May 2, 2006

 

CBOT Soy Review on Monday: Up 0n tech buys, outside-market strength

 

 

Chicago Board of Trade soybean futures ended firm Monday, continuing their uptrend on speculative led technical buying and borrowed strength from outside inflationary markets.

 

July soybeans ended 5 3/4 cents higher at $6.06 3/4, July soymeal settled $5.30 higher at $179.00 a short tonne, while July soyoil ended 18 points higher at 25.90 cent a pound.

 

The market continued to try and follow the lead of rising metal and energy markets, with technically based buying a featured attraction in the absence of fresh fundamental news, said Dan Basse, president of AgResource Co. in Chicago.

 

The supportive tone was consistent from the outset, with speculative shorts reaching back to cover positions, with the ability of the July futures to pierce through overhead technical resistance uncovering speculative buying to firmly underpin prices, traders say.

 

However, the inability of active contracts to challenge resistance at Friday's highs served as a drag on upside momentum, limiting advances and uncovering profit-taking pressure down the stretch, said a CBOT commission house broker.

 

Meanwhile, bearish fundamentals were seemingly pushed to the side, as technical momentum has allowed futures to divorce themselves from their underlying fundamentals.

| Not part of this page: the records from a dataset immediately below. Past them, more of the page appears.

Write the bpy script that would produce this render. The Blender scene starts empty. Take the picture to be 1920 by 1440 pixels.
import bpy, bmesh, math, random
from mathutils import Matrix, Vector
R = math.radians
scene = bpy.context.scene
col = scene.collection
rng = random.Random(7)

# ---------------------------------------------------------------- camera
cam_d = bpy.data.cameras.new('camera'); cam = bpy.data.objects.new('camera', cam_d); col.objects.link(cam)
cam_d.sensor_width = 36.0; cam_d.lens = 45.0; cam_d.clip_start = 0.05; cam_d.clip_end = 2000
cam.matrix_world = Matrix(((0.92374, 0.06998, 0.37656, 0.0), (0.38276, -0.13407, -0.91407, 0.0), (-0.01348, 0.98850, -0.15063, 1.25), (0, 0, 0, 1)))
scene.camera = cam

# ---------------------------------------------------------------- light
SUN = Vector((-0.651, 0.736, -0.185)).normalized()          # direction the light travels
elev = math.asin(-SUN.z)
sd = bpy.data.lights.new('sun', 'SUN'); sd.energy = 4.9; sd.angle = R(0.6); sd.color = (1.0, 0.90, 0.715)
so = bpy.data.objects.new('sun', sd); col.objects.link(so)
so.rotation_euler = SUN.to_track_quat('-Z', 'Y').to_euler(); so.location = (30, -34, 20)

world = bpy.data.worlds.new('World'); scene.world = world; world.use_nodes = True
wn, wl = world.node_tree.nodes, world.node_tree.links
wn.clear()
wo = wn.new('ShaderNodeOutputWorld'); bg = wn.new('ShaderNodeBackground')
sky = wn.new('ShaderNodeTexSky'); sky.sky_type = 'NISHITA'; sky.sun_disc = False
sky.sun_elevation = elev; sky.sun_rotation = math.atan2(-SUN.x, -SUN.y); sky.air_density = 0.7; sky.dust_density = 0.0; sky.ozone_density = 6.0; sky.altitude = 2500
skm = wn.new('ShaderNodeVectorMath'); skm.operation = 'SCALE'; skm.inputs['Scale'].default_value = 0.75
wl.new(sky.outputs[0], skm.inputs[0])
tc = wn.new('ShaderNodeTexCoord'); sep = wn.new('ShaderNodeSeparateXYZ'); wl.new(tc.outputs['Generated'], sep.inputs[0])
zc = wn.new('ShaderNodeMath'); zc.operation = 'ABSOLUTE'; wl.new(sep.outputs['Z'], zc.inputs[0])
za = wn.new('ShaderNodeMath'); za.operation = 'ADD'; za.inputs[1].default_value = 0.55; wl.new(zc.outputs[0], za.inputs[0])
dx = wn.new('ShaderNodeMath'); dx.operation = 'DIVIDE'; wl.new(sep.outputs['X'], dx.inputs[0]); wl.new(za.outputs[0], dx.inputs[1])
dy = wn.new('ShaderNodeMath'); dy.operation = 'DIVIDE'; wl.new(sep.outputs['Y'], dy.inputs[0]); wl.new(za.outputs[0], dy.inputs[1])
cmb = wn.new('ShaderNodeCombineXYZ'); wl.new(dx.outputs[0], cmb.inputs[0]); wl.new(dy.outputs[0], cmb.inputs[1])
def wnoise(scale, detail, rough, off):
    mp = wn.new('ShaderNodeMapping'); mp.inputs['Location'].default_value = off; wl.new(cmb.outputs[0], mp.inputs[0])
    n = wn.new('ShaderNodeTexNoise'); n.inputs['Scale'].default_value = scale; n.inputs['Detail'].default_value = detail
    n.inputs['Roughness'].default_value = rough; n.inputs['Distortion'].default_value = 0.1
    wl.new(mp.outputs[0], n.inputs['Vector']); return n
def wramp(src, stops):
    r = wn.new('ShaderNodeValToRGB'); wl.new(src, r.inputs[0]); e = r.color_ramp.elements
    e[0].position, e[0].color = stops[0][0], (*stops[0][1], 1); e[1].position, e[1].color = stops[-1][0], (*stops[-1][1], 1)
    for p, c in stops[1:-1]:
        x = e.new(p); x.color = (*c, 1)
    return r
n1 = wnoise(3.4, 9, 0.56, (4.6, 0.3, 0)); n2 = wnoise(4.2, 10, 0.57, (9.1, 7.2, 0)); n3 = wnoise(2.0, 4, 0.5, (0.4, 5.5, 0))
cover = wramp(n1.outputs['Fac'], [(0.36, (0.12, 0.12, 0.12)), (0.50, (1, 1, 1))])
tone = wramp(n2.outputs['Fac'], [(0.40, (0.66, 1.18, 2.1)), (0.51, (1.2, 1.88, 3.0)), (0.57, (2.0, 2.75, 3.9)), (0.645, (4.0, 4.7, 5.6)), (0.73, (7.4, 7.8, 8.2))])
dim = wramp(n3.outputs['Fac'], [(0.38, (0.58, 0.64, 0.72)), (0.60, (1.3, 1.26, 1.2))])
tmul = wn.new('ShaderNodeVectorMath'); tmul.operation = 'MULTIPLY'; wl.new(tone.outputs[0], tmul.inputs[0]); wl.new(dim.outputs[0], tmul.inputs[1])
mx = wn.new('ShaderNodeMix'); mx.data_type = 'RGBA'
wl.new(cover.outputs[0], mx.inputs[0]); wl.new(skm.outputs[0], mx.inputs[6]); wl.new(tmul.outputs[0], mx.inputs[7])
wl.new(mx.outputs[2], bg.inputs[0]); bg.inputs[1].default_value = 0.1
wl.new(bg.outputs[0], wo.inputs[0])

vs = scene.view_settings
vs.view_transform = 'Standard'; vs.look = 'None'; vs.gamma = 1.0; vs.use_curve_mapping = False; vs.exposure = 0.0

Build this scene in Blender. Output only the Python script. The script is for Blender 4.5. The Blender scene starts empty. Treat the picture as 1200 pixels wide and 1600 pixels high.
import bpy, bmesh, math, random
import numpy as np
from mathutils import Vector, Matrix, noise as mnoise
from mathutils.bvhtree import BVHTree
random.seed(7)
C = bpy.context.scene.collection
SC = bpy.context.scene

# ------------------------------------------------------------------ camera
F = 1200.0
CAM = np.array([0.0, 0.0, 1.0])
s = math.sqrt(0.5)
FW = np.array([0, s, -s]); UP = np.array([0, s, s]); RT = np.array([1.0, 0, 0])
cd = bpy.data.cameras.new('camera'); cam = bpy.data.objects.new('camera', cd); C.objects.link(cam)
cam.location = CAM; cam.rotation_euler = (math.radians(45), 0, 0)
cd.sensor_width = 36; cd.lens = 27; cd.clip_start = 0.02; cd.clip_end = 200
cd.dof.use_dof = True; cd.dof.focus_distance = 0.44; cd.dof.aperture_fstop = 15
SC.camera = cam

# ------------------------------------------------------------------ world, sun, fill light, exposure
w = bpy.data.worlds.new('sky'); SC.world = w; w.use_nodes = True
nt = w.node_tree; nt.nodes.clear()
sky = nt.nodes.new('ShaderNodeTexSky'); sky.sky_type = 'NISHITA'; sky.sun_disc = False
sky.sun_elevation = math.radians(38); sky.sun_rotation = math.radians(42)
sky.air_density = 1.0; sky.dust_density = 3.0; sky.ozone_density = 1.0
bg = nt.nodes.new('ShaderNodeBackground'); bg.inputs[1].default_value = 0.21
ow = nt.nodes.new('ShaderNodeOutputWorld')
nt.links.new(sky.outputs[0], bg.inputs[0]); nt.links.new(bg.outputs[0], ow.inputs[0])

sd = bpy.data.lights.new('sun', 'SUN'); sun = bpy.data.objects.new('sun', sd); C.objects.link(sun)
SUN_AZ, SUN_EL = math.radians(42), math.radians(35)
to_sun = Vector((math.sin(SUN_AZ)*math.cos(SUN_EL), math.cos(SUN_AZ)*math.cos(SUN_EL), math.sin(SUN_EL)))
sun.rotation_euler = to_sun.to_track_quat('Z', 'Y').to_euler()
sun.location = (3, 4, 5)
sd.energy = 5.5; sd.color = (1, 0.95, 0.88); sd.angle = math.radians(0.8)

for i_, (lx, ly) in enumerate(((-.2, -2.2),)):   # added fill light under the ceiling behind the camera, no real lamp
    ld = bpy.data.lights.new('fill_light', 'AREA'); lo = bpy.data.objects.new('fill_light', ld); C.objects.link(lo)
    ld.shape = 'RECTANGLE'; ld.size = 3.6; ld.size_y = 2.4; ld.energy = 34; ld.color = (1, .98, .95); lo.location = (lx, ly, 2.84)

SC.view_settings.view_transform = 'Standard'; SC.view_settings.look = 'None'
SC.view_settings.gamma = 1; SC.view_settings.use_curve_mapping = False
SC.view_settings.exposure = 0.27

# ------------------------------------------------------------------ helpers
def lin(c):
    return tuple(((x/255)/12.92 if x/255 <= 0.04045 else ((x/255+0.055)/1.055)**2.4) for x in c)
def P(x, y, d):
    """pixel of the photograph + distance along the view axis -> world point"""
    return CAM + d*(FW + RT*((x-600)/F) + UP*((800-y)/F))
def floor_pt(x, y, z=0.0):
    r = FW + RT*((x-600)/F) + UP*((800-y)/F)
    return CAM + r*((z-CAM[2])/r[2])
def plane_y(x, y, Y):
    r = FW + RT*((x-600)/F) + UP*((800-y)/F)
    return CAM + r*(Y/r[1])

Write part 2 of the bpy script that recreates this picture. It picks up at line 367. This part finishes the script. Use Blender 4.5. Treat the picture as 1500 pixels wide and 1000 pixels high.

Otherwise, the market had little new guidance with European and Asian markets closed for holidays, traders added.

 

The DTN Meteorlogix weather outlook said a continued showery pattern is in store for the Midwest this week, with rainfall of up to one inch in eastern North Dakota through central Minnesota, and up to one and one-half inch in Indiana and Ohio through Monday. Another episode of moderate rain showers will move through the entire Midwest during the Wednesday through Friday time frame, with another dose of one-half-inch precipitation, with locally heavier amounts on tap, Meteorlogix added.

 

The U.S. Department of Agriculture reported Monday that U.S. soybeans inspected for export in the week ended April 27 totaled 9.077 million bushels. China was the destination for 3.129 million bushels of the total inspections. Pre-report estimates forecast the inspection figure would fall within a range from 8 million to 14 million. Accumulated soybean inspections total 751.313 million bushels, down 21.1% from the 952.164 million amassed at the same time last year.

 

Monday afternoon 3 p.m. CDT, USDA is scheduled to release its weekly crop progress report, with analysts anticipating the USDA will show soybean plantings in a range of 3% to 6% complete.

 

In pit trades, ADM Investor Services and Man Financial each bought 500 July, Citigroup bought 600 July and 500 November, JP Morgan and Rand Financial each bought 1,000 July, Refco bought 2,000 July and Prudential Financial bought 600 July.

 

On the sell side, Rand Financial sold 700 July, ABN Amro sold 500 July and RJ O'Brien sold 300 July. Commodity funds were estimated buyers of 6,000 contracts on the day. South American soybean futures ended lower. The July future finished 2 1/4 cents lower at $6.25 3/4.

 

 

SOY PRODUCTS

 

Most soy product futures ended higher Monday, with soymeal leading the charge as out-of-position shorts in soymeal and soyoil attracting fresh buying interest. Strength in outside inflationary markets added to the supportive tone.

 

Soymeal futures rallied to one-month highs, buoyed by speculative buying as the market played catch-up with the strong gains seen in the rest of the soy complex last week. Soyoil futures ended firm but lost product share to soymeal. Biodiesel enthusiasm amid historic highs in crude oil futures prices managed to attract speculative buying to underpin soyoil futures.

 

July oil share ended at 41.96%, and the July crush was at 71 3/4 cents.

 

In soymeal trades, Iowa Grain bought 2,000 July, O'Connor bought 1,000 July, Man Financial, RJ O'Brien and Refco each bought 500 July, and Calyon Financial bought 400 July. JP Morgan sold 800 July with Fimat and Prudential Financial each selling 200 July. Commodity funds were net buyers on the day.

 

In soyoil trades, Man Financial bought 1,000 July, ADM bought 400 July, Bunge Chicago bought 500 July, FCStone bought 400 December, JP Morgan and Rand Financial each bought 400 July. Rand Financial sold 600 July, Tenco sold 800 July, FCStone sold 300 December, Fimat and Stern each sold 300 July. Commodity funds were net buyers on the day.